Bottled Berlin


Friday, 4 May

When I wrote about shopping in Berlin two weeks ago, how could I have neglected to mention the most German part of my routine?

Every few weeks—and really I wish it were more often—I make a trip to the Trinkhalle, a place solely devoted to the sale of beverages and their accessories (snack food, cigarettes, ice, barbecue products, party-ware). I go every time we run low on the lightly fizzed St Leonhards water we drink...

or the Volvic flat water we feed our espresso machine since my son William told us it's the only one that doesn't clog the innards with calcium. If we're having a party, I might stock up on some beer too.

I like going to the Trinkhalle because it brings together several pleasing features of life here. The Getränke Hoffmann closest to us, on the Dammweg, is in an old-fashioned part of former East Berlin. The buildings are low; the streets leafy, quiet and unassuming. Recently a fox crossed the road just in front of my car, stopped in the bushes on the other side and stared me down.

On the one hand the experience is quaint and quirky. Upon entry, your empty cases and bottles (preferably with their tops) are counted and set aside. Plastic bottles are also counted, then tossed with other plastic bottles. Accordingly you are given a chit of paper with the total of your Pfänder (deposits) that will be deducted from your bill when you come back round the other side with refilled cases.

On the other hand the Getränke Hoffmann is contemporary: large-scale recycling, taken seriously. As their web site proudly declares, 92% of their business is in "eco-friendly reusables".

The bottle culture here approaches a mania. People buy case-loads not just at Trinkhalle but also at supermarkets and Spätkaufs, corner shops that stay open late. The Pfand system applies universally.

Every supermarket has machines to process the deposit returns and there are often serious traffic jams.

"This is taking forever.
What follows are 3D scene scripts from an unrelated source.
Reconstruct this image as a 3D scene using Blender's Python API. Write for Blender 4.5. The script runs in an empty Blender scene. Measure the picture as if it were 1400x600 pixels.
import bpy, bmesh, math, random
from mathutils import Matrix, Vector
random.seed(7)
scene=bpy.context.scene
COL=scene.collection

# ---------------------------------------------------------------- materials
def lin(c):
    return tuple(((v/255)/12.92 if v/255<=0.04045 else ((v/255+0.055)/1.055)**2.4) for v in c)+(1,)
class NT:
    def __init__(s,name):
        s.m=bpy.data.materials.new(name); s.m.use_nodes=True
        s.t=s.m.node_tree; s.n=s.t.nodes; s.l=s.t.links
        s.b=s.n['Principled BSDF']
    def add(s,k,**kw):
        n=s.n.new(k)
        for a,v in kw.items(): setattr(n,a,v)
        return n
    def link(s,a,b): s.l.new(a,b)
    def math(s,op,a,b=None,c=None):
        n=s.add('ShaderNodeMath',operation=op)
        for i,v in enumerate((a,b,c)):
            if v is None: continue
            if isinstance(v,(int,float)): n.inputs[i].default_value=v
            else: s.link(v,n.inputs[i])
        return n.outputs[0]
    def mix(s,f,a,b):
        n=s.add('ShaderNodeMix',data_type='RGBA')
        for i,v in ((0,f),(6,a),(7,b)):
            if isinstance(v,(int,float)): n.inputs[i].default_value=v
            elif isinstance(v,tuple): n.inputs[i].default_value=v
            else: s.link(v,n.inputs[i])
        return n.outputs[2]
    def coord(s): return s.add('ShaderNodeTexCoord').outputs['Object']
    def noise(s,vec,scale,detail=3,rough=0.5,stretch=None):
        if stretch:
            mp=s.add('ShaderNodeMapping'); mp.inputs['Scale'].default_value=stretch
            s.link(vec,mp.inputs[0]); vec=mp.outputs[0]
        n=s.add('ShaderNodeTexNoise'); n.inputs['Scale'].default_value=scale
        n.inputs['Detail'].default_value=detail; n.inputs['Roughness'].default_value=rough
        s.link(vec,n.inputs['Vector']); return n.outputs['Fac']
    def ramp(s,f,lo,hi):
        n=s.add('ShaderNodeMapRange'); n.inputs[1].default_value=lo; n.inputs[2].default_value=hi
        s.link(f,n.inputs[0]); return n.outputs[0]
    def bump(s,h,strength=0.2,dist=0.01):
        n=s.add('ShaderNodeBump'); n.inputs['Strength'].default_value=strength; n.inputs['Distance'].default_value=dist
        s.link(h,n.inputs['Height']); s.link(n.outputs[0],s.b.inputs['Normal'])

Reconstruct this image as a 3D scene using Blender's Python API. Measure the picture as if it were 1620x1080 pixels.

I'm going to be late."

As for non-refundable glass, such as wine bottles or jam jars, there are rows of containers on the street where one must separate into white, green and brown, though where to throw greenish-brown wine bottles still flummoxes me.

While I may be buying mostly water at Getränke Hoffmann, other Berliners are more likely to be buying beer. I am not surprised to also learn from the web site that in their 314 stores, the majority in Berlin and the surrounding Brandenburg, they sell more beer than any other type of beverage: 150 million bottles from 400 brands a year, versus 120 million non-alcoholic drinks. And I'm pretty sure the real raison d'être for the Spätkaufs is not so people can buy a bottle of water and a bag of chips late evening but so they can stay supplied with beer into the wee hours.

Because beer is drunk at every hour of the day and night, all over the place, in Berlin. And it's almost always out of a bottle.

A quick one at mid-day

Late afternoon at the foot of a former watchtower between east and west Berlin

Still going at 8.30 in the morning on the S-Bahn

The problem with all this public drinking is that many of these bottles, despite the deposit that has been paid, are not returned. Empties litter the landscape, in all seasons.

Spring-time in the Plänterwald

Winter in Treptower Park

And because all that drinking leads to drunkenness, there's broken glass überall too. It's in fact a plague on the city. Certainly in our neighbourhood you'd be wise to keep your nose to the ground.

As for cycling, the streets and bike paths are a-glint with the stuff.

Bike path, Puschkinallee

Without the extra-thick rubber tires available in Berlin I'd be repairing a puncture a week.

The situation would be much worse, if it weren't for a thriving sub-economy. Collectors, often homeless people, abound. I have seen groups of picnickers happily handing over their empties to men making the rounds. And mornings in the park I often see bottle gatherers with laden with bags...

or sleeping next to shopping carts.

Last night's harvest

For better or for worse, Berlin and bottles go hand in hand.